Linn : Nach fast 120 Jahren: Krefeld hat wieder eine Pferdebahn
Linn Die Linner Kutschenfreunde haben einen historischen Wagen nachgebaut. Bei besonderen Gelegenheiten fährt er durch den Stadtteil und auch ganz Krefeld – das nächste Mal am Tulpensonntag.
Der Beförderungstarif hängt eingerahmt an den Stufen, die in den Wagen führen: „Jede Fahrt für die Person kostet 10 Pfennige. Bei den Fahrten nach ¾ 9 Uhr 20 Pfennige. Ein Kind unter 2 Jahren ist frei.“ Dazu ist „kleines Handgepäck“ frei. Das Schild hängt an einer hellen Pferdestraßenbahn — allerdings auf Straßenrädern — die der Krefelder Pferdebahn nachempfunden ist. Letztere wurde um 1900 abgeschafft.

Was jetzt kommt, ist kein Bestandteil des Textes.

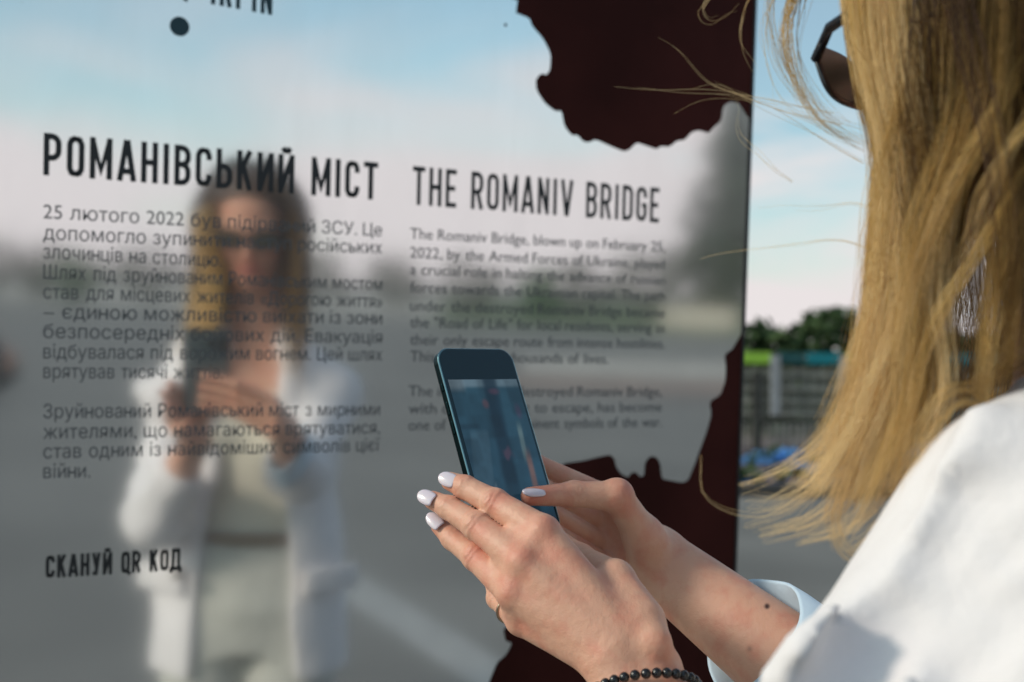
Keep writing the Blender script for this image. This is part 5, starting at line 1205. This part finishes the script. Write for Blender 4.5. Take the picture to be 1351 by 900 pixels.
# ------------------------------------------------------------------ photographer behind the camera (seen at the sign's left rim)
pg = empty('person', (0, -0.33, 0), 'photographer in dark clothes reflected at the far rim of the steel sign', 'person')
def pw(x, y, z): return np.array([x, y-0.33, z])
def sdf_pg(p):
    q = p-np.array([0, -0.33, 0]); qa = np.stack([np.abs(q[:, 0]), q[:, 1], q[:, 2]], -1)
    d = ells(q, (0, 0.03, 1.42), (.076, .095, .115)); d = smin(d, cap(q, (0, -0.01, 1.20), (0, 0.01, 1.36), .058, .052), .02)
    d = smin(d, np.sqrt(((q-np.array([0, .128, 1.40]))**2).sum(1))-0.012, 0.012)
    return smin(d, smin(cap(qa, (0.215, 0.12, 1.25), (0.075, 0.23, 1.33), .034, .026), np.sqrt(((qa-np.array([.062, .245, 1.345]))**2).sum(1))-0.036, 0.012), 0.002)
def sdf_pgc(p):
    q = p-np.array([0, -0.33, 0]); qa = np.stack([np.abs(q[:, 0]), q[:, 1], q[:, 2]], -1)
    d = cap(qa*np.array([1, 1.3, 1]), (0.09, 0, 0.95), (0.12, 0, 1.12), .125, .10); d = smin(d, cap(qa, (0.0, -0.01, 1.19), (0.165, -0.01, 1.16), .075, .062), .05)
    d = smin(d, smin(cap(qa, (0.175, 0.0, 1.16), (0.240, 0.06, 1.22), .05, .040), cap(qa, (0.240, 0.06, 1.22), (0.13, 0.19, 1.29), .040, .036), .03), .03)
    return d
def sdf_pgt(p):
    q = p-np.array([0, -0.33, 0]); qa = np.stack([np.abs(q[:, 0]), q[:, 1], q[:, 2]], -1)
    d = smin(cap(qa, (.09, 0, .90), (.10, .02, .48), .105, .075), cap(qa, (.10, .02, .48), (.11, 0, .10), .075, .06), .02); return smin(d, cap(qa, (.11, 0, .05), (.12, .14, .04), .045, .036), .02)
M_dark = cloth_mat('dark_navy_cloth', (0.045, 0.055, 0.06)); M_den = cloth_mat('dark_denim', (0.03, 0.035, 0.05))
for nm, f_, m_, lo_b, hi_b in (('body', sdf_pg, M_skin, (-.3, -.5, 1.05), (.3, 0.0, 1.6)), ('jacket', sdf_pgc, M_dark, (-.36, -.55, .75), (.36, -.02, 1.34)), ('trousers', sdf_pgt, M_den, (-.3, -.55, 0.0), (.3, -.05, 1.05))):
    V, Q = isomesh(f_, lo_b, hi_b, 0.009); build(nm, V, Q, m_, pg, attrs={'flush': ('FLOAT', np.zeros(len(V)))})
def sdf_pgh(p):
    q = p-np.array([0, -0.33, 0]); return np.maximum(ells(q, (0, 0.02, 1.435), (.086, .105, .118)), np.minimum(q[:, 1]*1.0-0.075, 1e9)*1.0+np.maximum(0, 1.47-q[:, 2])*1.2-0.03)
V, Q = isomesh(sdf_pgh, (-.15, -.5, 1.2), (.15, -.1, 1.65), 0.008); build('hair', V, Q, mat('dark_hair', (0.02, 0.014, 0.01), 0.5), pg)
cm_ = empty('camera', (0, -0.075, 1.33), 'black camera held by the photographer behind the viewpoint', 'camera')
b_ = MB(); b_.box((0, -0.085, CH), (0.135, 0.055, 0.09), bev=0.012); b_.box((0, -0.085, CH+0.055), (0.05, 0.05, 0.035), bev=0.008); b_.done('body', mat('camera_black', (0.012, 0.012, 0.013), 0.5, bump=0.2, bscale=300), cm_)
b_ = MB(); b_.tube([(0, -0.06, CH), (0, -0.012, CH)], 0.033, 32); b_.done('lens_barrel', mat('lens_black', (0.010, 0.010, 0.011), 0.35), cm_)
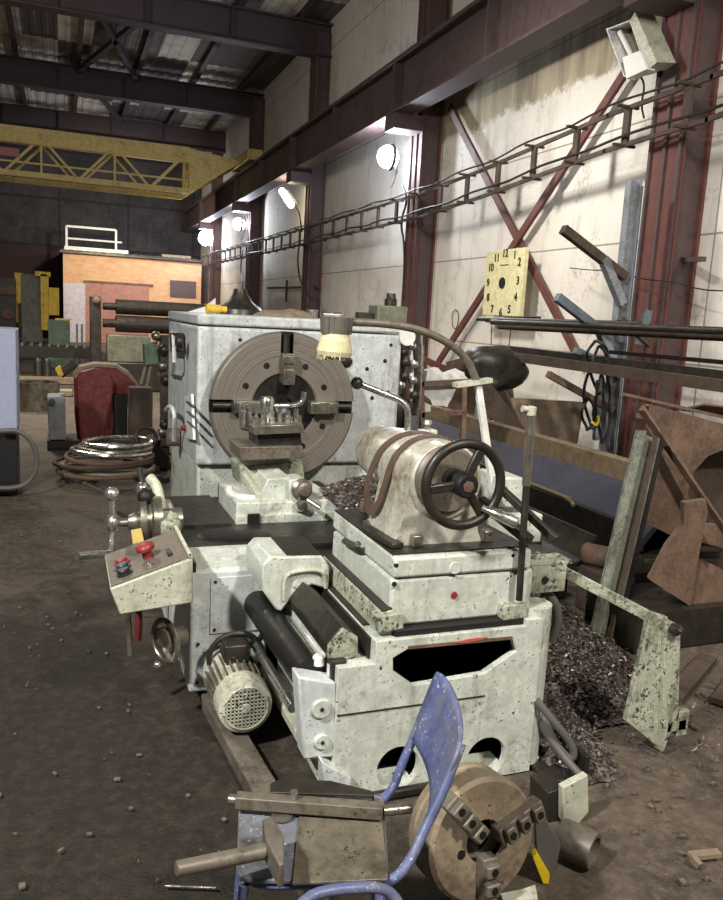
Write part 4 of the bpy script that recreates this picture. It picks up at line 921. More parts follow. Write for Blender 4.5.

Der Freundeskreis um Peter Winkmann, die „Linner Kutschenfreunde“, haben den Wagen in liebevoller und detailgetreuer Weise nach gebaut. Stolz haben die sechs Männer ihr Gefährt auf der Margaretenstraße vor der Gaststätte Em Kontörke präsentiert; allerdings ohne Zugpferd Milow. Es war zu kalt für ihn. „Aus dem Kontörke und von der Arbeitsgemeinschaft Linner Flachsmarkt kamen Spenden, ebenso von Fachfirmen, deren Namen als Dank auf dem Wagen angebracht sind“, berichtete Winkmann. „Ohne sie hätten wir den Betrag nicht aufbringen können. Da wir viel Eigenleistung erbracht haben, konnten wir ihn auch günstiger als die veranschlagten 20 000 Euro gestalten.“
Die Pferdebahn wird vor etwa 120 Jahren abgeschafft
Der Grund für den Wagenbau, der rund ein halbes Jahr dauerte: „Wir unternehmen so alle zwei Jahre eine mehrtägige Fahrt durch den schönen Niederrhein nach Weeze“, erzählt Winkmann. Wie es in Linn stets so ist: „Immer unter einem anderen historischen Motto.“ 2011 lautete der überschwängliche erste Tour-Titel: „Mit dem Planwagen nach Amerika.“ Dass das Unternehmen in Weeze endete, kein Problem. 2014 war eine Postkutsche das Transportmittel. „Wir haben sie vom Grefrather Museumsverein Dorenburg geliehen. Das war zwar toll, hatte aber viele Auflagen, wie beispielsweise die Versicherung.“
2016 haben sie Jahrmarktatmosphäre auf die Straße gebracht und sind mit einem Schaustellerwagen auf die Reise gegangen, ganz so, wie es ihn früher auf dem Jahrmarkt gab. 2018 gab es den bisher gefühlten Höhepunkt: „Wir haben ,Schmuggelgut’ in einem Leichenwagen transportiert. Die gestohlenen Gegenstände lagen in der Kiste, haben wir allen erzählt.“ Das Aufsehen an den niederrheinischen Straßen war nicht gering.
Doch dann kam der Einfall: „Wir wollten einen eigenen Wagen haben und forschten in der Geschichte. Schließlich bildete die Straßenbahn in Krefeld seit dem Jahr 1883 das Rückgrat des Öffentlichen Nahverkehrs. Wir haben die Pferdebahn rund 120 Jahre nach ihrer Abschaffung wieder zum Leben erweckt.“ Der einzige Unterschied: Das Gefährt der Kutschenfreunde läuft nicht auf Schienen.